For the most part, the movie is well enough cast. Dylan McDermott is appropriately implacable and hard as McNelly; Alfred Molina is even more despicable than you’d expect a bandit chieftain to be. Van Der Beek, formerly known for the youth-oriented television series Dawson’s Creek, is fine as the city-educated Dunnison. Other young elements of the cast are obviously influenced by the success of Young Guns some years earlier. Ashton Kutcher is just plain bad as George Durham, and Rachael Leigh Cook might have been all right if she’d been given a real role and any motivation or development. Instead, she joins a long line of extraneous and underused females in western movies. Usher Raymond is good as a young black scout with equality issues. Randy Travis isn’t bad, mostly because he doesn’t have to act much and has very few lines. James Coburn provides uncredited voice-over narration at the beginning of the film.
The use of white armbands by McNelly’s men during attacks was historical.
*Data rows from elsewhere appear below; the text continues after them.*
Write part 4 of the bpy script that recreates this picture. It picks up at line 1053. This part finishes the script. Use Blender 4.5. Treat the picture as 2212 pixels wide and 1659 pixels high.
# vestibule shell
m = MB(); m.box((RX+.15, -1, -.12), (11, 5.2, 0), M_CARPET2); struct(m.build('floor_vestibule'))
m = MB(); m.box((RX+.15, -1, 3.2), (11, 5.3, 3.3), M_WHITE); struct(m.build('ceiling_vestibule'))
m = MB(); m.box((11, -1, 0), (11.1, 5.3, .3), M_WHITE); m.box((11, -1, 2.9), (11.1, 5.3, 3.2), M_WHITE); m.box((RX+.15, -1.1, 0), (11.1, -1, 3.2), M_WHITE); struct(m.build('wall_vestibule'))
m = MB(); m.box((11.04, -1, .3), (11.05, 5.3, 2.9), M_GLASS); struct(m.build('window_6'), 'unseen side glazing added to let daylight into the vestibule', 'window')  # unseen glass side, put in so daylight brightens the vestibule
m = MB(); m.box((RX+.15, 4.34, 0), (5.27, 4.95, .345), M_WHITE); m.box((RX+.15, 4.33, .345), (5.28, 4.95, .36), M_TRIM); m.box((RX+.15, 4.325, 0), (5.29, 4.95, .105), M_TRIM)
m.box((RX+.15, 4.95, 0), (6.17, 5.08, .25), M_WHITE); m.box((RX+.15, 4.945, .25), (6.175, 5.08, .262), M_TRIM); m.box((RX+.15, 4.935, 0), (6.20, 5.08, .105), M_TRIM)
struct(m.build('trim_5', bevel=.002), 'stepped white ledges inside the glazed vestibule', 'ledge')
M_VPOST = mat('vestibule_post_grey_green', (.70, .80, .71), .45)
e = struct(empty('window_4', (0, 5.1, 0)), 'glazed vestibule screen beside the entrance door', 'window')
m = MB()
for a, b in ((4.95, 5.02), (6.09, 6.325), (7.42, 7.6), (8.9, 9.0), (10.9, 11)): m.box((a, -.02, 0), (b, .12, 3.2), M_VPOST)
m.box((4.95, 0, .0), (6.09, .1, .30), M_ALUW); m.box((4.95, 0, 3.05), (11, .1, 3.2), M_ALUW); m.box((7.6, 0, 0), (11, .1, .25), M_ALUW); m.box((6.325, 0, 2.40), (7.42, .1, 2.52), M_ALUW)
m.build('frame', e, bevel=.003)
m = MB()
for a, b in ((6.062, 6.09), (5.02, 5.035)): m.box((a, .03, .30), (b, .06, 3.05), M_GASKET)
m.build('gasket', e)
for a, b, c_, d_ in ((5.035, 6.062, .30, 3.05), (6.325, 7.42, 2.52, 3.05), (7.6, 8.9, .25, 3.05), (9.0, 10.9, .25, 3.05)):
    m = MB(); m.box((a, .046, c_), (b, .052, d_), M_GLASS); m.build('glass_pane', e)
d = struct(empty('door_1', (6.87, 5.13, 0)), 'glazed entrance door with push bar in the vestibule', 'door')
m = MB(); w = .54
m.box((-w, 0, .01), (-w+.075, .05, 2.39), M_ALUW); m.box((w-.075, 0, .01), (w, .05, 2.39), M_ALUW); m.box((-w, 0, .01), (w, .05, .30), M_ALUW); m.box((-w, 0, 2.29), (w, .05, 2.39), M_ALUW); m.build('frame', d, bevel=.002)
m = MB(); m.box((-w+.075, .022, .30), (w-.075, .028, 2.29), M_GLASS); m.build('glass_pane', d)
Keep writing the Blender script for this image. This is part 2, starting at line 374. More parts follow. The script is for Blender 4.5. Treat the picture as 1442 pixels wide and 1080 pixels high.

There are some historical inaccuracies as well, including the fact that Fisher rarely raided in the U.S and wasn’t killed until 1884 (with his friend gunman Ben Thompson). After his involvement with McNelly, Fisher became the sheriff of Uvalde County. More appropriate antagonists would have been the Mexican bandit chieftains Juan Cortina and Juan Salina. The weapons and use of dynamite are also inaccurate. But for this kind of western, one expects more theatricality than accuracy. Photographs of real Texas rangers during the 1870s and 1880s show more sombrero-looking hats than those used in this movie. This film was apparently shot in Alberta, which, while beautiful, doesn’t look much like southern Texas.
The bones of a good movie are here, but Miner and the various producers didn’t make one. They didn’t trust their writers enough to develop the various characters, and the result is a string of episodes where motivation and change are simply thrown in without being developed so we can care. Steve Miner, the director, is best known for such fare as Halloween and Friday the Thirteenth movies, and although those make money, they obviously didn’t prepare him for films that require more in the way of character and actual story. The Weinstein brothers are listed as executive producers; they know how to make movies, but they didn’t spend enough time or effort on this one. Or maybe they interfered too much. Compare it with American Outlaws, another attempt by some of the same people to use a youth-oriented cast to tell a quasi-historical western story. Both have a strongly anachronistic feel.
Its theatrical release was delayed. It cost $38 million to make and made less than $800,000 during its theatrical release.